Data section:
+ + + + +
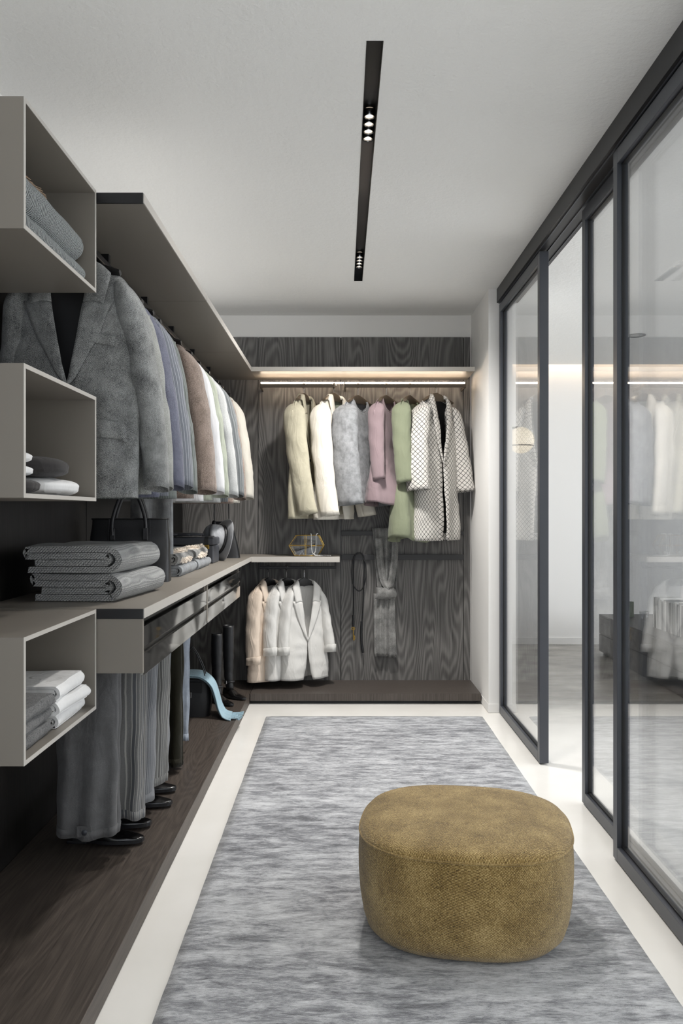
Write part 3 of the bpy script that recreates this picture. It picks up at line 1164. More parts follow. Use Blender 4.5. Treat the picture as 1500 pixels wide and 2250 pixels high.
# upper back rail
G2 = 'clothes on the upper back rail'
HB = M['hanger_bronze']
garment('blazer', 'pale greenish linen blazer, leftmost on the upper back rail', 'blazer', (-.264, YR, ZRB), R(68), M['beige_green'], L=.925, ws=.195, wc=.20, wh=.205, dc=.038, dh=.05,
        vb=-.46, se=.895, sout=.02, sfwd=.15, lap=.065, cut=.05, seed=41, hmat=HB, sr0=.080, sr1=.066, group=G2, buttons=((-.004, .52),), zt=-.085, lining=M['beige_green'], slope=.5)
garment('blazer', 'long ivory blazer beside the pale linen one on the upper back rail', 'blazer', (-.055, YR, ZRB), R(56), M['ivory'], L=.93, ws=.20, wc=.21, wh=.215, dc=.042, dh=.065,
        vb=-.48, se=.905, sout=.02, sfwd=.13, lap=.075, cut=.02, seed=42, hmat=HB, sr0=.082, sr1=.070, group=G2, buttons=((-.004, .62),), zt=-.085, lining=M['sage_grey'], slope=.5)
garment('top', 'grey suede top with wide sleeves on the upper back rail', 'top', (.112, YR, ZRB), R(57), M['suede'], L=.815, ws=.20, wc=.205, wh=.21, dc=.05, dh=.06,
        vb=None, scoop=.085, neck=.085, se=.83, sout=.04, sfwd=.10, seed=43, hmat=HB, sr0=.098, sr1=.092, group=G2, zt=-.10, slope=.45)
garment('blouse', 'mauve flared blouse on the upper back rail', 'blouse', (.308, YR, ZRB), R(58), M['mauve'], L=.81, ws=.175, wc=.165, wh=.19, dc=.045, dh=.09,
        vb=None, scoop=.09, neck=.08, se=.66, sout=.015, sfwd=.05, seed=44, hmat=HB, sr0=.062, sr1=.045, group=G2, zt=-.10, slope=.45, flare=.03, hemdip=.03)
garment('dress', 'sage green belted dress on the upper back rail', 'dress', (.472, YR, ZRB), R(63), M['sage'], L=1.045, ws=.185, wc=.17, wh=.20, dc=.05, dh=.095,
        vb=None, scoop=.10, neck=.09, se=.68, sout=.015, sfwd=.05, seed=45, hmat=HB, sr0=.07, sr1=.055, group=G2, zt=-.10, slope=.42, waist=.03, flare=.03, hemdip=.045, fold=.009)
garment('coat', 'long white coat with a black lattice pattern, rightmost on the upper back rail', 'coat', (.655, YR - .01, ZRB), R(40), M['lattice'], L=1.075, ws=.19, wc=.195, wh=.21, dc=.06, dh=.075,
        vb=-.55, se=.735, sout=.045, sfwd=.05, lap=.055, cut=.012, opn=.006, seed=46, hmat=HB, sr0=.082, sr1=.095, group=G2, zt=-.085, lining=M['lining_dark'], slope=.5)
# lower back rail
G3 = 'jackets on the lower back rail'
for (x, yo, rz, mk, lb, L, seed) in ((-.512, 0, 48, 'sand', 'sand coloured jacket, leftmost on the lower back rail', .775, 51),
                                     (-.385, -.0, 42, 'offwhite', 'off-white jacket in the middle of the lower back rail', .765, 52),
                                     (-.262, -.02, 27, 'offwhite', 'off-white open jacket with turned-up cuffs, rightmost on the lower back rail', .765, 53)):
    garment('jacket', lb, 'jacket', (x, YR + yo, .896), R(rz), M[mk], L=L, ws=.155, wc=.165, wh=.178, dc=.05, dh=.065, vb=-.50, se=.59 + (.06 if seed == 51 else 0), sout=.036, sfwd=.05, lap=.07,
            cut=.03, seed=seed, sr0=.062, sr1=.054, group=G3, lining=M['offwhite'], cuffs=True, zt=-.105, slope=.5, neck=.06, hw=.12)


# ------------------------------------------------------------------ trousers
def trousers(label, loc, mat, wid, L, dep=.028, seed=1, taper=.85, hem=True, shift=0, group='trousers hanging under the counter', rz=0, button=False):
    T = thing('trousers', label, 'trousers', loc, rz, group)
    rnd = random.Random(seed)
    for q in (0, 1):
        ph = rnd.uniform(0, 9)
        rows, uv = [], []
        nu, nv = 44, 36
        for j in range(nv + 1):
            v = j / nv
            w_ = wid / 2 * (1 + (taper - 1) * v) * (1 - .05 * q)
            d_ = dep * (.55 + .45 * math.sin(min(1, v * 4) * math.pi / 2))
            zz = -L * v - (.012 * q * v)
            row = []
            for i in range(nu + 1):
                a = 2 * math.pi * i / nu + math.pi
                x = w_ * math.copysign(abs(math.sin(a)) ** .75, math.sin(a))
                y = -d_ * math.cos(a) * (1 + .45 * sstep(.1, .9, v) * math.sin(x * 70 + ph + v * 2.5) * (1 if math.cos(a) > 0 else .5))
                y += .006 * nz(x * 9 + ph, v * 6, q)
                row.append(Vector((x + shift * v + .006 * nz(v * 5, ph, 1), y + q * dep * 1.7, zz + .004 * math.sin(a * 2 + ph) * v)))
                uv.append((a / (2 * math.pi) * wid * 2.1, zz))
            rows.append(row)
        lg = grid('leg', rows, mat, T, uvs=uv, solid=.003)
        if hem:
            for vv in (.965,):
                jj = int(nv * vv)
                rr = []
                for r_ in (rows[jj], rows[-1]):
                    c_ = sum((Vector(p) for p in r_[:-1]), Vector()) / nu
                    rr.append([Vector((c_.x + (p.x - c_.x) * 1.02, c_.y + (p.y - c_.y) * 1.08, p.z - .001)) for p in r_])
                grid('hem_band', rr, mat, lg, solid=.003, uvs=[(i * .01, j * .03) for j in range(2) for i in range(nu + 1)])
        if button and q == 0:
            boxes('tab', [(-.022, .030, -dep * 1.45, -dep * 1.2, -L + .006, -L + .045)], mat, T, bevel=.003)
            lathe('button', [(.0001, .004), (.009, .004), (.010, .001)], M['frame'], T, 18, Matrix.Translation((.006, -dep * 1.45, -L + .024)) @ Matrix.Rotation(R(90), 4, 'X'))
    return T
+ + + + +
Would you return the data exactly as written, without the pictures?

Correct output:
Write part 3 of the bpy script that recreates this picture. It picks up at line 1164. More parts follow. Use Blender 4.5. Treat the picture as 1500 pixels wide and 2250 pixels high.
# upper back rail
G2 = 'clothes on the upper back rail'
HB = M['hanger_bronze']
garment('blazer', 'pale greenish linen blazer, leftmost on the upper back rail', 'blazer', (-.264, YR, ZRB), R(68), M['beige_green'], L=.925, ws=.195, wc=.20, wh=.205, dc=.038, dh=.05,
        vb=-.46, se=.895, sout=.02, sfwd=.15, lap=.065, cut=.05, seed=41, hmat=HB, sr0=.080, sr1=.066, group=G2, buttons=((-.004, .52),), zt=-.085, lining=M['beige_green'], slope=.5)
garment('blazer', 'long ivory blazer beside the pale linen one on the upper back rail', 'blazer', (-.055, YR, ZRB), R(56), M['ivory'], L=.93, ws=.20, wc=.21, wh=.215, dc=.042, dh=.065,
        vb=-.48, se=.905, sout=.02, sfwd=.13, lap=.075, cut=.02, seed=42, hmat=HB, sr0=.082, sr1=.070, group=G2, buttons=((-.004, .62),), zt=-.085, lining=M['sage_grey'], slope=.5)
garment('top', 'grey suede top with wide sleeves on the upper back rail', 'top', (.112, YR, ZRB), R(57), M['suede'], L=.815, ws=.20, wc=.205, wh=.21, dc=.05, dh=.06,
        vb=None, scoop=.085, neck=.085, se=.83, sout=.04, sfwd=.10, seed=43, hmat=HB, sr0=.098, sr1=.092, group=G2, zt=-.10, slope=.45)
garment('blouse', 'mauve flared blouse on the upper back rail', 'blouse', (.308, YR, ZRB), R(58), M['mauve'], L=.81, ws=.175, wc=.165, wh=.19, dc=.045, dh=.09,
        vb=None, scoop=.09, neck=.08, se=.66, sout=.015, sfwd=.05, seed=44, hmat=HB, sr0=.062, sr1=.045, group=G2, zt=-.10, slope=.45, flare=.03, hemdip=.03)
garment('dress', 'sage green belted dress on the upper back rail', 'dress', (.472, YR, ZRB), R(63), M['sage'], L=1.045, ws=.185, wc=.17, wh=.20, dc=.05, dh=.095,
        vb=None, scoop=.10, neck=.09, se=.68, sout=.015, sfwd=.05, seed=45, hmat=HB, sr0=.07, sr1=.055, group=G2, zt=-.10, slope=.42, waist=.03, flare=.03, hemdip=.045, fold=.009)
garment('coat', 'long white coat with a black lattice pattern, rightmost on the upper back rail', 'coat', (.655, YR - .01, ZRB), R(40), M['lattice'], L=1.075, ws=.19, wc=.195, wh=.21, dc=.06, dh=.075,
        vb=-.55, se=.735, sout=.045, sfwd=.05, lap=.055, cut=.012, opn=.006, seed=46, hmat=HB, sr0=.082, sr1=.095, group=G2, zt=-.085, lining=M['lining_dark'], slope=.5)
# lower back rail
G3 = 'jackets on the lower back rail'
for (x, yo, rz, mk, lb, L, seed) in ((-.512, 0, 48, 'sand', 'sand coloured jacket, leftmost on the lower back rail', .775, 51),
                                     (-.385, -.0, 42, 'offwhite', 'off-white jacket in the middle of the lower back rail', .765, 52),
                                     (-.262, -.02, 27, 'offwhite', 'off-white open jacket with turned-up cuffs, rightmost on the lower back rail', .765, 53)):
    garment('jacket', lb, 'jacket', (x, YR + yo, .896), R(rz), M[mk], L=L, ws=.155, wc=.165, wh=.178, dc=.05, dh=.065, vb=-.50, se=.59 + (.06 if seed == 51 else 0), sout=.036, sfwd=.05, lap=.07,
            cut=.03, seed=seed, sr0=.062, sr1=.054, group=G3, lining=M['offwhite'], cuffs=True, zt=-.105, slope=.5, neck=.06, hw=.12)


# ------------------------------------------------------------------ trousers
def trousers(label, loc, mat, wid, L, dep=.028, seed=1, taper=.85, hem=True, shift=0, group='trousers hanging under the counter', rz=0, button=False):
    T = thing('trousers', label, 'trousers', loc, rz, group)
    rnd = random.Random(seed)
    for q in (0, 1):
        ph = rnd.uniform(0, 9)
        rows, uv = [], []
        nu, nv = 44, 36
        for j in range(nv + 1):
            v = j / nv
            w_ = wid / 2 * (1 + (taper - 1) * v) * (1 - .05 * q)
            d_ = dep * (.55 + .45 * math.sin(min(1, v * 4) * math.pi / 2))
            zz = -L * v - (.012 * q * v)
            row = []
            for i in range(nu + 1):
                a = 2 * math.pi * i / nu + math.pi
                x = w_ * math.copysign(abs(math.sin(a)) ** .75, math.sin(a))
                y = -d_ * math.cos(a) * (1 + .45 * sstep(.1, .9, v) * math.sin(x * 70 + ph + v * 2.5) * (1 if math.cos(a) > 0 else .5))
                y += .006 * nz(x * 9 + ph, v * 6, q)
                row.append(Vector((x + shift * v + .006 * nz(v * 5, ph, 1), y + q * dep * 1.7, zz + .004 * math.sin(a * 2 + ph) * v)))
                uv.append((a / (2 * math.pi) * wid * 2.1, zz))
            rows.append(row)
        lg = grid('leg', rows, mat, T, uvs=uv, solid=.003)
        if hem:
            for vv in (.965,):
                jj = int(nv * vv)
                rr = []
                for r_ in (rows[jj], rows[-1]):
                    c_ = sum((Vector(p) for p in r_[:-1]), Vector()) / nu
                    rr.append([Vector((c_.x + (p.x - c_.x) * 1.02, c_.y + (p.y - c_.y) * 1.08, p.z - .001)) for p in r_])
                grid('hem_band', rr, mat, lg, solid=.003, uvs=[(i * .01, j * .03) for j in range(2) for i in range(nu + 1)])
        if button and q == 0:
            boxes('tab', [(-.022, .030, -dep * 1.45, -dep * 1.2, -L + .006, -L + .045)], mat, T, bevel=.003)
            lathe('button', [(.0001, .004), (.009, .004), (.010, .001)], M['frame'], T, 18, Matrix.Translation((.006, -dep * 1.45, -L + .024)) @ Matrix.Rotation(R(90), 4, 'X'))
    return T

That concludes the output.